Exercise instructions
Extract the text of every entry below exactly; leave images out.

Scene script records
********************

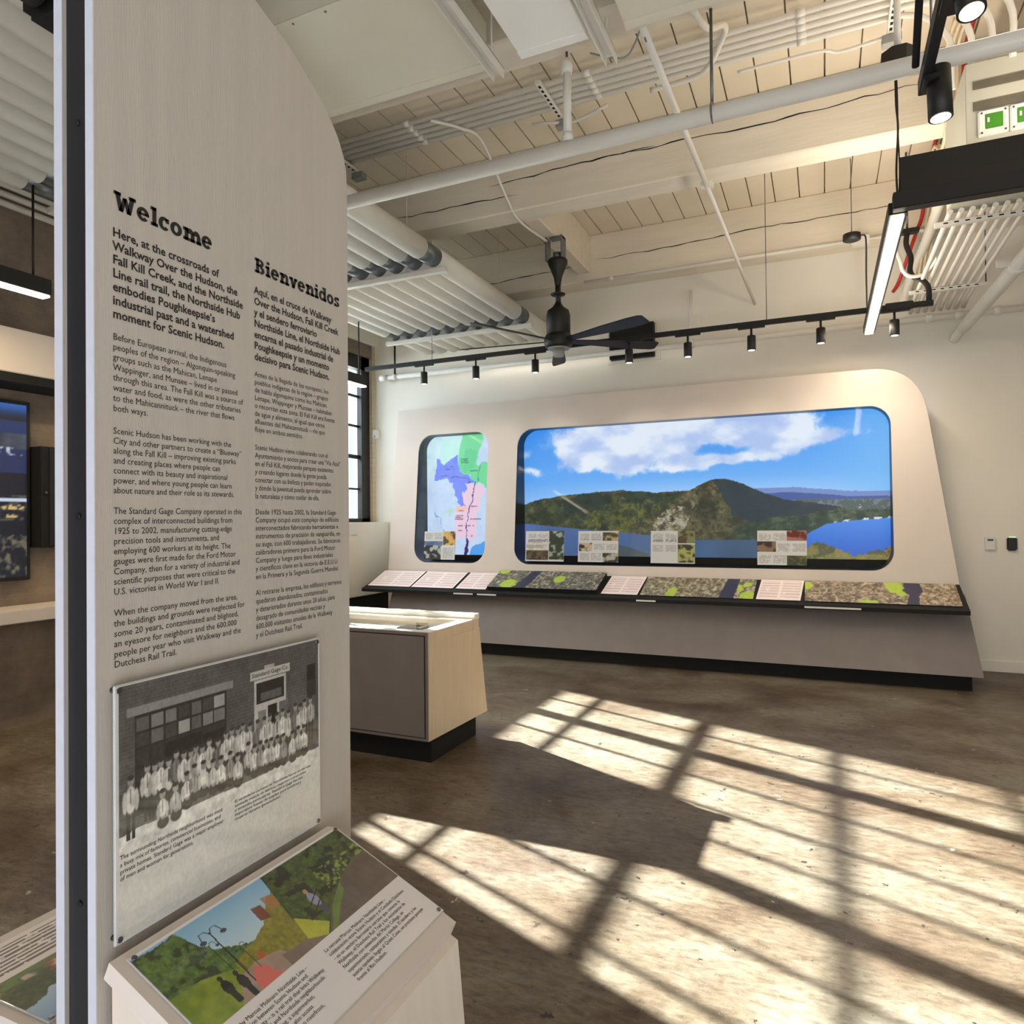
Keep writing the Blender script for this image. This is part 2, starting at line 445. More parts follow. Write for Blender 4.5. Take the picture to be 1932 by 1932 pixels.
def floor_mat():
    m = bpy.data.materials.new('stained_concrete'); m.use_nodes = True
    nt = m.node_tree; N = nt.nodes; L = nt.links; b = N['Principled BSDF']
    tc = N.new('ShaderNodeTexCoord')
    def noise(scale, detail=6, rough=0.55, dist=0.0, st=None):
        v = tc.outputs['Object']
        if st:
            mp = N.new('ShaderNodeMapping'); mp.inputs['Scale'].default_value = st; L.new(v, mp.inputs['Vector']); v = mp.outputs['Vector']
        n = N.new('ShaderNodeTexNoise'); n.inputs['Scale'].default_value = scale; n.inputs['Detail'].default_value = detail
        n.inputs['Roughness'].default_value = rough; n.inputs['Distortion'].default_value = dist; L.new(v, n.inputs['Vector']); return n.outputs['Fac']
    def ramp(src, pts):
        r = N.new('ShaderNodeValToRGB'); e = r.color_ramp.elements
        while len(e) < len(pts): e.new(0.5)
        for i, (p, c) in enumerate(pts): e[i].position = p; e[i].color = c
        L.new(src, r.inputs['Fac']); return r.outputs['Color']
    def mix(a, c, f, mode='MIX'):
        x = N.new('ShaderNodeMix'); x.data_type = 'RGBA'; x.blend_type = mode
        if hasattr(f, 'node'): L.new(f, x.inputs[0])
        else: x.inputs[0].default_value = f
        for k, s in ((6, a), (7, c)):
            if hasattr(s, 'node'): L.new(s, x.inputs[k])
            else: x.inputs[k].default_value = s
        return x.outputs[2]
    base = ramp(noise(1.1, 9, 0.62, 0.4, (0.8, 1.3, 1)), [(0.30, col(66, 50, 39)), (0.44, col(94, 82, 68)), (0.56, col(112, 104, 91)), (0.70, col(126, 121, 110))])
    stain = ramp(noise(0.65, 7, 0.6, 0.8), [(0.52, (0, 0, 0, 1)), (0.66, (1, 1, 1, 1))])
    c1 = mix(base, col(62, 39, 24), stain); N[c1.node.name]
    sc = N.new('ShaderNodeMath'); sc.operation = 'MULTIPLY'; sc.inputs[1].default_value = 0.7; L.new(stain, sc.inputs[0])
    L.new(sc.outputs[0], c1.node.inputs[0])
    fine = ramp(noise(20, 8, 0.75, 0.3, (0.6, 1.5, 1)), [(0.34, (0.55, 0.51, 0.45, 1)), (0.5, (0.98, 0.97, 0.95, 1)), (0.66, (1.36, 1.36, 1.33, 1))])
    c2 = mix(c1, fine, 1.0, 'MULTIPLY')
    vo = N.new('ShaderNodeTexVoronoi'); vo.inputs['Scale'].default_value = 55; L.new(tc.outputs['Object'], vo.inputs['Vector'])
    sp = ramp(vo.outputs['Distance'], [(0.05, (1, 1, 1, 1)), (0.12, (0, 0, 0, 1))])
    c3 = mix(c2, col(146, 139, 126), sp)
    sc2 = N.new('ShaderNodeMath'); sc2.operation = 'MULTIPLY'; sc2.inputs[1].default_value = 0.75; L.new(sp, sc2.inputs[0]); L.new(sc2.outputs[0], c3.node.inputs[0])
    dk = ramp(noise(13, 5, 0.6), [(0.665, (0, 0, 0, 1)), (0.69, (1, 1, 1, 1))])
    c4 = mix(c3, col(50, 41, 34), dk)
    wp = ramp(noise(7, 4, 0.65, 0.3), [(0.705, (0, 0, 0, 1)), (0.725, (1, 1, 1, 1))])
    c5 = mix(c4, col(168, 163, 154), wp)
    L.new(c5, b.inputs['Base Color'])
    rr = ramp(noise(2.2, 6), [(0.3, (0.30, 0.30, 0.30, 1)), (0.7, (0.5, 0.5, 0.5, 1))])
    L.new(rr, b.inputs['Roughness']); b.inputs['Specular IOR Level'].default_value = 0.35
    bp = N.new('ShaderNodeBump'); bp.inputs['Strength'].default_value = 0.06; bp.inputs['Distance'].default_value = 0.01
    L.new(noise(30, 4), bp.inputs['Height']); L.new(bp.outputs['Normal'], b.inputs['Normal'])
    return m
FLOOR = floor_mat()

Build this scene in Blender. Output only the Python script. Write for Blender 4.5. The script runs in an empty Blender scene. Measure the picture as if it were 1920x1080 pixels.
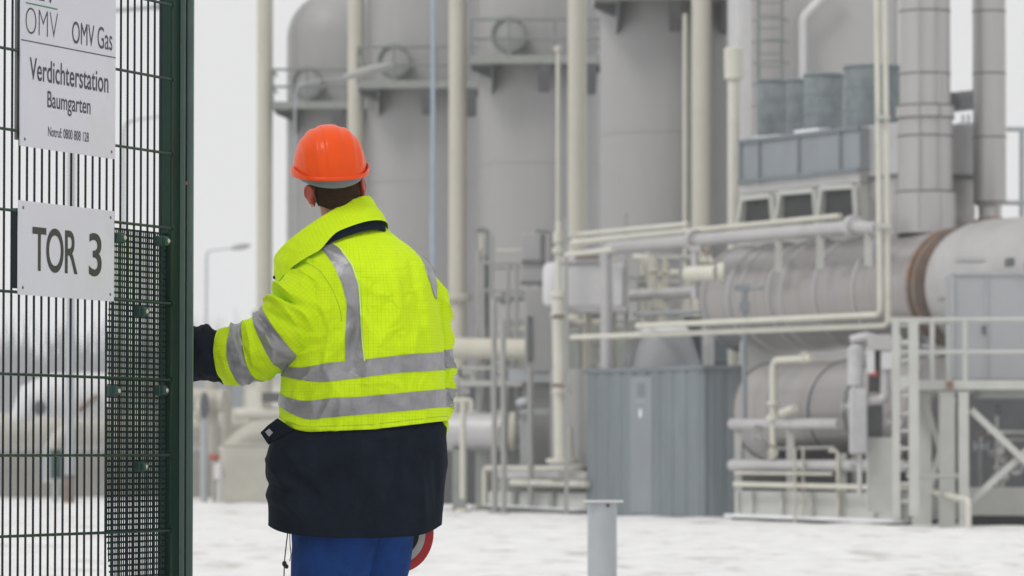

********************

Solution
Keep writing the Blender script for this image. This is part 2, starting at line 445. More parts follow. Write for Blender 4.5. Take the picture to be 1932 by 1932 pixels.
def floor_mat():
    m = bpy.data.materials.new('stained_concrete'); m.use_nodes = True
    nt = m.node_tree; N = nt.nodes; L = nt.links; b = N['Principled BSDF']
    tc = N.new('ShaderNodeTexCoord')
    def noise(scale, detail=6, rough=0.55, dist=0.0, st=None):
        v = tc.outputs['Object']
        if st:
            mp = N.new('ShaderNodeMapping'); mp.inputs['Scale'].default_value = st; L.new(v, mp.inputs['Vector']); v = mp.outputs['Vector']
        n = N.new('ShaderNodeTexNoise'); n.inputs['Scale'].default_value = scale; n.inputs['Detail'].default_value = detail
        n.inputs['Roughness'].default_value = rough; n.inputs['Distortion'].default_value = dist; L.new(v, n.inputs['Vector']); return n.outputs['Fac']
    def ramp(src, pts):
        r = N.new('ShaderNodeValToRGB'); e = r.color_ramp.elements
        while len(e) < len(pts): e.new(0.5)
        for i, (p, c) in enumerate(pts): e[i].position = p; e[i].color = c
        L.new(src, r.inputs['Fac']); return r.outputs['Color']
    def mix(a, c, f, mode='MIX'):
        x = N.new('ShaderNodeMix'); x.data_type = 'RGBA'; x.blend_type = mode
        if hasattr(f, 'node'): L.new(f, x.inputs[0])
        else: x.inputs[0].default_value = f
        for k, s in ((6, a), (7, c)):
            if hasattr(s, 'node'): L.new(s, x.inputs[k])
            else: x.inputs[k].default_value = s
        return x.outputs[2]
    base = ramp(noise(1.1, 9, 0.62, 0.4, (0.8, 1.3, 1)), [(0.30, col(66, 50, 39)), (0.44, col(94, 82, 68)), (0.56, col(112, 104, 91)), (0.70, col(126, 121, 110))])
    stain = ramp(noise(0.65, 7, 0.6, 0.8), [(0.52, (0, 0, 0, 1)), (0.66, (1, 1, 1, 1))])
    c1 = mix(base, col(62, 39, 24), stain); N[c1.node.name]
    sc = N.new('ShaderNodeMath'); sc.operation = 'MULTIPLY'; sc.inputs[1].default_value = 0.7; L.new(stain, sc.inputs[0])
    L.new(sc.outputs[0], c1.node.inputs[0])
    fine = ramp(noise(20, 8, 0.75, 0.3, (0.6, 1.5, 1)), [(0.34, (0.55, 0.51, 0.45, 1)), (0.5, (0.98, 0.97, 0.95, 1)), (0.66, (1.36, 1.36, 1.33, 1))])
    c2 = mix(c1, fine, 1.0, 'MULTIPLY')
    vo = N.new('ShaderNodeTexVoronoi'); vo.inputs['Scale'].default_value = 55; L.new(tc.outputs['Object'], vo.inputs['Vector'])
    sp = ramp(vo.outputs['Distance'], [(0.05, (1, 1, 1, 1)), (0.12, (0, 0, 0, 1))])
    c3 = mix(c2, col(146, 139, 126), sp)
    sc2 = N.new('ShaderNodeMath'); sc2.operation = 'MULTIPLY'; sc2.inputs[1].default_value = 0.75; L.new(sp, sc2.inputs[0]); L.new(sc2.outputs[0], c3.node.inputs[0])
    dk = ramp(noise(13, 5, 0.6), [(0.665, (0, 0, 0, 1)), (0.69, (1, 1, 1, 1))])
    c4 = mix(c3, col(50, 41, 34), dk)
    wp = ramp(noise(7, 4, 0.65, 0.3), [(0.705, (0, 0, 0, 1)), (0.725, (1, 1, 1, 1))])
    c5 = mix(c4, col(168, 163, 154), wp)
    L.new(c5, b.inputs['Base Color'])
    rr = ramp(noise(2.2, 6), [(0.3, (0.30, 0.30, 0.30, 1)), (0.7, (0.5, 0.5, 0.5, 1))])
    L.new(rr, b.inputs['Roughness']); b.inputs['Specular IOR Level'].default_value = 0.35
    bp = N.new('ShaderNodeBump'); bp.inputs['Strength'].default_value = 0.06; bp.inputs['Distance'].default_value = 0.01
    L.new(noise(30, 4), bp.inputs['Height']); L.new(bp.outputs['Normal'], b.inputs['Normal'])
    return m
FLOOR = floor_mat()

Build this scene in Blender. Output only the Python script. Write for Blender 4.5. The script runs in an empty Blender scene. Measure the picture as if it were 1920x1080 pixels.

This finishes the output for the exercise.